-- Your goal --
Return verbatim everything from the first line through the line that contains "COL = S.collection", and stop there.

-- Dataset extract --
--------------------

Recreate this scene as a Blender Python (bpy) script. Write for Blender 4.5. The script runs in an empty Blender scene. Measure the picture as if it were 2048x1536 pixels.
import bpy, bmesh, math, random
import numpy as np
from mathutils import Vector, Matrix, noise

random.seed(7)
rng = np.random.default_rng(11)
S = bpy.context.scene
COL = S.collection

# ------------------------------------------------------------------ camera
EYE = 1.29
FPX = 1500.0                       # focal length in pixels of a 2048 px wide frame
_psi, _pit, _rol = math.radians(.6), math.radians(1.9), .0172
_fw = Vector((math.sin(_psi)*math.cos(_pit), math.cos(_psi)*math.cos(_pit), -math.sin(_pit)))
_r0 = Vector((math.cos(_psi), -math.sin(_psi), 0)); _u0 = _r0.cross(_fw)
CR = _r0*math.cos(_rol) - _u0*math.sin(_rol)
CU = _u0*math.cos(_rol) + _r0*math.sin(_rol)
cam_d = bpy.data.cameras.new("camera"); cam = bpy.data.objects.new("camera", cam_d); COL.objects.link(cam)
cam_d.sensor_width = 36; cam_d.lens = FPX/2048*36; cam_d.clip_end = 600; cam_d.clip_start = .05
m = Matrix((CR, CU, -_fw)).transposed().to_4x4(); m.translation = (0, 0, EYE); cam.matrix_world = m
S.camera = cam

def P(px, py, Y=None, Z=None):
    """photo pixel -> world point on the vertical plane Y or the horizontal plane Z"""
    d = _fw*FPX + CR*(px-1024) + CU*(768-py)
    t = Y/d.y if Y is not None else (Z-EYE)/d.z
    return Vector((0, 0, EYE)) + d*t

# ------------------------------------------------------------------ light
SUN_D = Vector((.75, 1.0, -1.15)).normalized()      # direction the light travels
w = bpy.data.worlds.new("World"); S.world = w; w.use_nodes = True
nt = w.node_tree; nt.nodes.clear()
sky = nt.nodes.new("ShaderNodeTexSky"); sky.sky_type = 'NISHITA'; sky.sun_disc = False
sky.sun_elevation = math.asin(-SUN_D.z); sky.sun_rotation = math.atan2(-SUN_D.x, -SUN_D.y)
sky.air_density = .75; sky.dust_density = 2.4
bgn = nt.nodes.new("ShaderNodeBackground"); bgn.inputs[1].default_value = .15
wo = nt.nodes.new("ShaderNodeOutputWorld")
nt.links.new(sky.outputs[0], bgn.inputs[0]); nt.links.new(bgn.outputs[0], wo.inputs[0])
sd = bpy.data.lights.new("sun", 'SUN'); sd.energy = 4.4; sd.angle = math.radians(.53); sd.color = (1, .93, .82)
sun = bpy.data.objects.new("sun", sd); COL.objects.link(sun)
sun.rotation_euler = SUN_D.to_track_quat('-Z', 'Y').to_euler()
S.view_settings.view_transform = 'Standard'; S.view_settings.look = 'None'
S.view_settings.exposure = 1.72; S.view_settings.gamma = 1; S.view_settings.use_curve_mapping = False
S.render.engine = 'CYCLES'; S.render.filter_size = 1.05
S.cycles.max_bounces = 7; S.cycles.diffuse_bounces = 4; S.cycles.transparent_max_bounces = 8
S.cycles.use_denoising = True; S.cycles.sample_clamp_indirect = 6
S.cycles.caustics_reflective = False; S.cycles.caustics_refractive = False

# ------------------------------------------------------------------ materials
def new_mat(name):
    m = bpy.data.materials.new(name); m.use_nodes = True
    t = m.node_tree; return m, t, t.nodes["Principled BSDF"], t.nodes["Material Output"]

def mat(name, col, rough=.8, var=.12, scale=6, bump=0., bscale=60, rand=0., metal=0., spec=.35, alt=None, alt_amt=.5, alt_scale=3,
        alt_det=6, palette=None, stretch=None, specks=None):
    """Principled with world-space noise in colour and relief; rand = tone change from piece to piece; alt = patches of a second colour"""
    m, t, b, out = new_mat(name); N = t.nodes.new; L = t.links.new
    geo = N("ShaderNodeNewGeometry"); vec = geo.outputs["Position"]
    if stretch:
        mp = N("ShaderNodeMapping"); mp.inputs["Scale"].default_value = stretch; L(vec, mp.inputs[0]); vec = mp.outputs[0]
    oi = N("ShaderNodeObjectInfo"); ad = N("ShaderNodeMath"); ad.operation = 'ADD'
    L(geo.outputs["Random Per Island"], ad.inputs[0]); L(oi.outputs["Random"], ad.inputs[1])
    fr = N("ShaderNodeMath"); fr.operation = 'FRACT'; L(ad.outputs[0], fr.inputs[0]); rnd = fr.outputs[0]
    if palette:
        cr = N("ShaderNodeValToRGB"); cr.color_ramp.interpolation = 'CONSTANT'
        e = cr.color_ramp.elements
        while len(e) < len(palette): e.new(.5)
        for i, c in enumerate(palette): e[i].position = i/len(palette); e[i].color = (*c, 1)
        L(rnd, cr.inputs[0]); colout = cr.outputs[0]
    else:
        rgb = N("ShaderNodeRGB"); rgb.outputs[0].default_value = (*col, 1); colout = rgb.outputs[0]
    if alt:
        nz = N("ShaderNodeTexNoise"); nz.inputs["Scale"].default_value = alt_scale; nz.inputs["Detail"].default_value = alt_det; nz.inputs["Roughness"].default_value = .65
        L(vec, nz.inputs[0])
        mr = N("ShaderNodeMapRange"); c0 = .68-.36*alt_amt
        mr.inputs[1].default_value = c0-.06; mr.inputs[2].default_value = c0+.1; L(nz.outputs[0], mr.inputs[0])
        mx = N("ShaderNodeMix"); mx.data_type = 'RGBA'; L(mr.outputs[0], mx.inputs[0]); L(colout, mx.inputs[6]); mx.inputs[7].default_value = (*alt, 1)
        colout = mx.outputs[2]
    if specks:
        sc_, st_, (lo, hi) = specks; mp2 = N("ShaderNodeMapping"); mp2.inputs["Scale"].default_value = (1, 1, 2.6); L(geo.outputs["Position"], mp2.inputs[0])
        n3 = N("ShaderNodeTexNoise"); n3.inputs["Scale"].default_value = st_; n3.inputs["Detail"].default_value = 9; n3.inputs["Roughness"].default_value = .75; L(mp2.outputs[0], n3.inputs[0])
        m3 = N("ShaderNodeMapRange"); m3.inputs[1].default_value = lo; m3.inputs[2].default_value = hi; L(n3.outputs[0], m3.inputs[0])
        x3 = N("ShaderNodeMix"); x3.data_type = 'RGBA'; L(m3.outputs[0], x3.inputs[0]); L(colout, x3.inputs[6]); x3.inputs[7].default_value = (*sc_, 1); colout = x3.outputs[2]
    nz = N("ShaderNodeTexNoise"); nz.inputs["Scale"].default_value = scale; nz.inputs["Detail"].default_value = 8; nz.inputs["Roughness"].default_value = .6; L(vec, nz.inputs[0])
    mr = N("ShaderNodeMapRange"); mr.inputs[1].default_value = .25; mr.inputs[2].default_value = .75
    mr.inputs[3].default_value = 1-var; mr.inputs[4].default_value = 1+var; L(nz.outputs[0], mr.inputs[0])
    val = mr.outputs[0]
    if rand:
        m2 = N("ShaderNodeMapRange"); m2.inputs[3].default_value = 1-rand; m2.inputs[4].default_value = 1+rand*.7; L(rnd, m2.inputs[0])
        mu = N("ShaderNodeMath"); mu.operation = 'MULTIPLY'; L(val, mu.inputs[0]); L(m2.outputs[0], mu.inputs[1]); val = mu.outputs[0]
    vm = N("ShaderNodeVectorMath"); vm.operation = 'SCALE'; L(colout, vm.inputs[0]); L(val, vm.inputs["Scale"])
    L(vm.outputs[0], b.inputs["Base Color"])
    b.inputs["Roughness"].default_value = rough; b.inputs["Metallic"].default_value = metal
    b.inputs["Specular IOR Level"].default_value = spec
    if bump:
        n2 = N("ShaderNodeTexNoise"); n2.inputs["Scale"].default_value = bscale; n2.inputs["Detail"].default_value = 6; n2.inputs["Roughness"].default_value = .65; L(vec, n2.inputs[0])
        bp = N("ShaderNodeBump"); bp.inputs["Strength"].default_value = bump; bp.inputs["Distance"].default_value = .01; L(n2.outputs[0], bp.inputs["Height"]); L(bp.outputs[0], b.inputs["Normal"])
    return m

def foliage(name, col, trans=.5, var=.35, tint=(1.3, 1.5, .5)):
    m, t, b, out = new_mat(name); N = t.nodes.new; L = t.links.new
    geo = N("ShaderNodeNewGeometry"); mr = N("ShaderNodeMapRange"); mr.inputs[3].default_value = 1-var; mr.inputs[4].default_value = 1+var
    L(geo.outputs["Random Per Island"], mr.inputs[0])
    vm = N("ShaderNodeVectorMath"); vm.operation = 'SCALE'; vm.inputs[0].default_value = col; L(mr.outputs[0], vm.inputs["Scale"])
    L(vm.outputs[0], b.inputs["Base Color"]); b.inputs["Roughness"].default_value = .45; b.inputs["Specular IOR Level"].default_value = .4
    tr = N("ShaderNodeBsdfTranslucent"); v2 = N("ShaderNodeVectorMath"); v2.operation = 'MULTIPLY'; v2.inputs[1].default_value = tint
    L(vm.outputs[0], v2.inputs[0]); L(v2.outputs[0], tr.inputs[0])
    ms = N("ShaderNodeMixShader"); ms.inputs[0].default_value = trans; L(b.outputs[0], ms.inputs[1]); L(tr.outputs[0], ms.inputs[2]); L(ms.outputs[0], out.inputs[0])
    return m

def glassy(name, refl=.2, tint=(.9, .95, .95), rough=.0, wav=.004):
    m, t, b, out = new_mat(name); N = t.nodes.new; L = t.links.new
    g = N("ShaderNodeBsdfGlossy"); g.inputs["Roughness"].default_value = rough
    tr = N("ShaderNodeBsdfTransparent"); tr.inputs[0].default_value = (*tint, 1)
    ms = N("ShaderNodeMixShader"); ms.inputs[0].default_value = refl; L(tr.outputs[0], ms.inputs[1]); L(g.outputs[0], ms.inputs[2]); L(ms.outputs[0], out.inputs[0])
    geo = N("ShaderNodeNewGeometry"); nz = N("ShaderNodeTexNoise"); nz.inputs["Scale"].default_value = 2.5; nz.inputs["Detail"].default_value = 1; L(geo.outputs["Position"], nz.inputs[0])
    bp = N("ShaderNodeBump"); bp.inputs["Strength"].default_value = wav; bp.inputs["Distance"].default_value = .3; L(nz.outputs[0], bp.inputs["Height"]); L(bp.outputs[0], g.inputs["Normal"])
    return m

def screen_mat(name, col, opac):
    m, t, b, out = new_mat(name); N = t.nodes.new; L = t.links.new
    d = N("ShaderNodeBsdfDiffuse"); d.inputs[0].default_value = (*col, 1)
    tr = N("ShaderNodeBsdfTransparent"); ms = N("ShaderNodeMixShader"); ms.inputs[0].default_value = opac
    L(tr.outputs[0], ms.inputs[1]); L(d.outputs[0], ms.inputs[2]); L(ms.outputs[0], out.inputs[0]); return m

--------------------

-- Correct output --
Recreate this scene as a Blender Python (bpy) script. Write for Blender 4.5. The script runs in an empty Blender scene. Measure the picture as if it were 2048x1536 pixels.
import bpy, bmesh, math, random
import numpy as np
from mathutils import Vector, Matrix, noise

random.seed(7)
rng = np.random.default_rng(11)
S = bpy.context.scene
COL = S.collection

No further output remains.